It sounds like your colleague might be dealing with a classic case of conflict avoidance. Now, don’t get me wrong—I don’t say that to be unkind. The truth is, we all have some degree of it. For some, it’s barely noticeable. For others, it runs the show.
We’re often taught that conflict is something to fear, something to dodge at all costs. That’s because many of us grew up seeing only one kind of conflict: the dysfunctional kind—the yelling, the cold shoulders, the slammed doors. No wonder people want to avoid it.
But here’s the thing: conflict, in its simplest form, is just a disagreement. That’s all. Two or more people see things differently. And believe it or not, that can actually be healthy—constructive, even. Some people were lucky enough to grow up in families where respectful disagreement was encouraged. If you’re one of them, you probably view conflict as a chance to learn or connect.
But not everyone had that experience.
Your colleague may have been raised in an environment where questioning authority wasn’t allowed, or came with unpleasant consequences.
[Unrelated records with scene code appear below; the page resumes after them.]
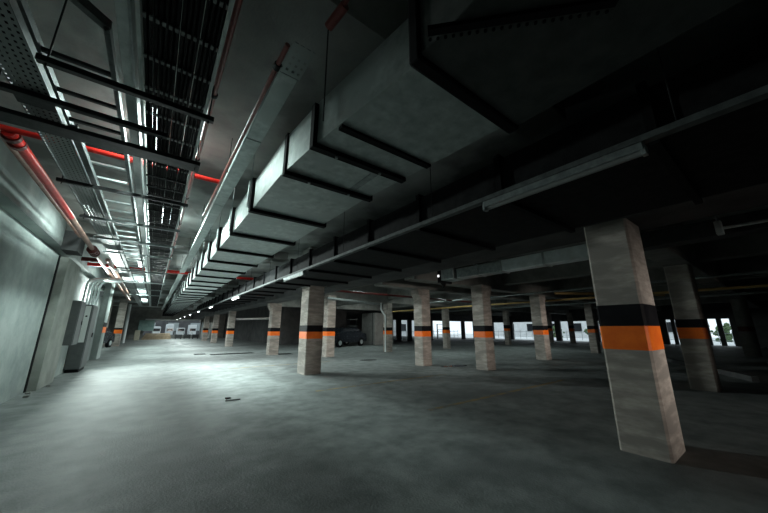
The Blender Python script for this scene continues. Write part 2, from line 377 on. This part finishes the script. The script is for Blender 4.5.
# ------------------------------------------------------------------ pipes on the right bays
def pipe(name, pts, r, mat, label, cat='pipe', group=None, n=10):
    return tag(MB().tube(pts, r, n).build(name, mat, None, True), label, cat, group)
pipe('water_pipe', [(5.5, 10.9, 2.9), (9, 10.95, 2.9), (15, 11.0, 2.9)], .045, dred_m, 'dark red pipe crossing behind the centre column', 'pipe')
pipe('yellow_pipe', [(15.6, -6, 2.75), (15.6, 0, 2.75), (15.6, 20, 2.75)], .05, yell_m, 'ochre yellow pipe running under the right hand ceiling')
pipe('grey_pipe', [(16.6, -6, 2.82), (16.6, 20, 2.82)], .05, steel_m, 'grey pipe just beyond the ochre yellow pipe, right bays', 'pipe', 'grey pipes in the right bays')
pipe('grey_pipe', [(19.2, -6, 2.8), (19.2, 20, 2.8)], .06, steel_m, 'thicker grey pipe farthest right in the right bays', 'pipe', 'grey pipes in the right bays')
pipe('grey_pipe', [(12.9, -6, 2.88), (12.9, 6.9, 2.88), (13.0, 14, 2.88)], .04, steel_m, 'thin grey pipe nearest the camera in the right bays', 'pipe', 'grey pipes in the right bays')
pipe('grey_pipe', [(6.2, 12.5, 2.75), (10.5, 14.4, 2.8)], .06, steel_m, 'slanting grey pipe seen between the two columns left of the picture centre', 'pipe', 'grey pipes in the right bays')
pipe('pale_pipe', [(5.345, 27.45, 2.15), (9.1, 27.9, 2.3)], .09, white_m, 'pale slanting pipe behind the flared column of the lamp row')
pipe('yellow_pipe', [(14.9, 6.4, 3.02), (20, 3.5, 3.02)], .06, yell_m, 'short slanting ochre pipe right of the flared column')

# ------------------------------------------------------------------ red sprinkler pipes left aisle
ZP = 3.58
t = thing('sprinkler_pipe', (-1.6, 6, ZP), 'bright red main sprinkler pipe hanging near the left wall', 'pipe')
MB().tube([(-1.62, 4.95, ZP), (-1.60, 5.25, ZP), (-1.6, 6, ZP), (-1.62, 8.3, ZP)], .058, 16).build('red_length', red_m, t, True)
MB().tube([(-1.62, 8.3, ZP), (-1.66, 11.5, ZP)], .054, 16).build('worn_length', rust_m, t, True)
c = MB()
for y in (11.5, 11.75, 12.0): c.bar((-1.67, y, ZP), (-1.67, y+.1, ZP), .12, 16)
c.bar((-1.67, 11.4, ZP), (-1.67, 12.2, ZP), .08, 14)
c.build('valve', dred_m, t, True)
MB().tube([(-1.67, 12.2, ZP), (-1.67, 14.2, ZP-.02), (-1.66, 24, ZP-.1), (-1.65, 30, ZP-.1)], .055, 12).build('lower_length', rust_m, t, True)
c = MB()
for y in (5.02, 5.2): c.bar((-1.62, y, ZP), (-1.62, y+.07, ZP), .08, 16)
c.build('coupling', dred_m, t, True)
pipe('red_cross_pipe', [(-2.1, 4.93, ZP+.02), (-.2, 4.98, ZP+.05), (.52, 4.9, ZP+.02)], .035, red_m, 'red cross pipe passing over the near cable trays', 'pipe')
pipe('red_cross_pipe', [(-2.1, 14.3, ZP), (2.2, 14.3, ZP), (3.5, 14.3, ZP)], .06, red_m, 'thicker red cross pipe farther down the aisle above the duct', 'pipe')
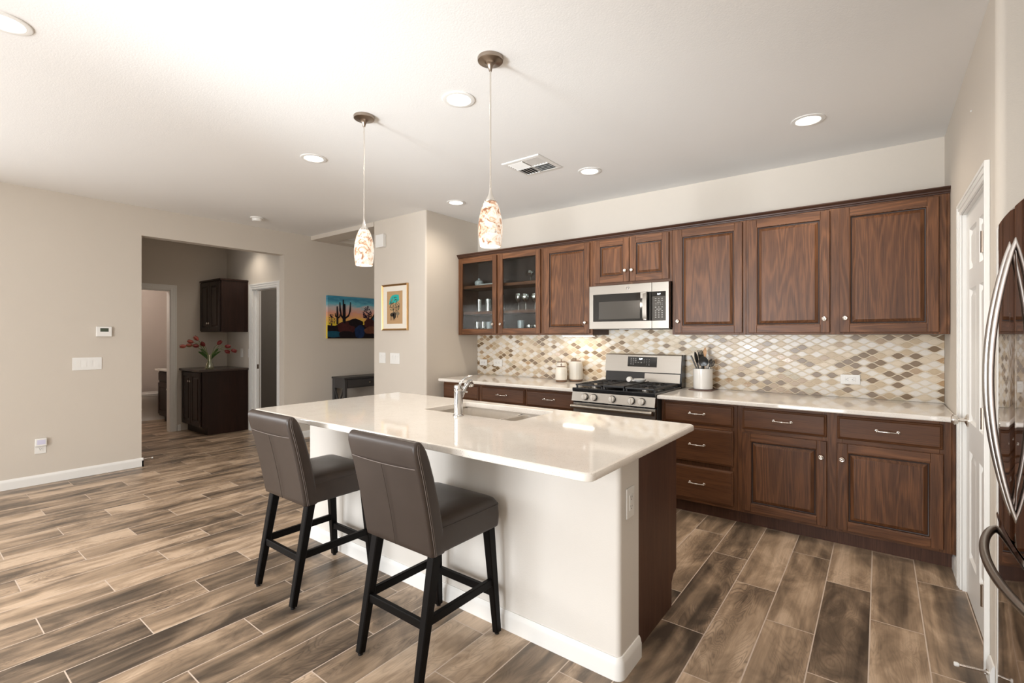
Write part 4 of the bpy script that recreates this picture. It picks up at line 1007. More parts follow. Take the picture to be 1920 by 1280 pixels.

Or maybe they were taught that keeping the peace meant keeping quiet—no matter what. In that world, expressing disagreement doesn’t feel safe. It feels dangerous. And so, over time, they learned to avoid conflict altogether.
So what can you do?
Start by showing them that it’s okay to disagree with you. That it’s safe. That nothing bad will happen if they speak up. Be gentle about it. You’re not trying to change them overnight. Forcing someone out of their comfort zone rarely works. Instead, invite their perspective. Let them know you value it.
It may help to create low-stakes, one-on-one moments where they can practice expressing themselves without the pressure of an audience. Public confrontation—no matter how minor—can be terrifying for someone who’s conflict-averse.
Also, be mindful of how you handle disagreement in group settings. Model openness. Show that differing opinions are welcome—and that no one gets punished for speaking up. Ask for feedback. Listen carefully. And be willing to grow, too.
Because at the end of the day, the goal isn’t to turn your colleague into someone they’re not. It’s to create a space where honesty feels safe, and where healthy disagreement can be part of how you both thrive.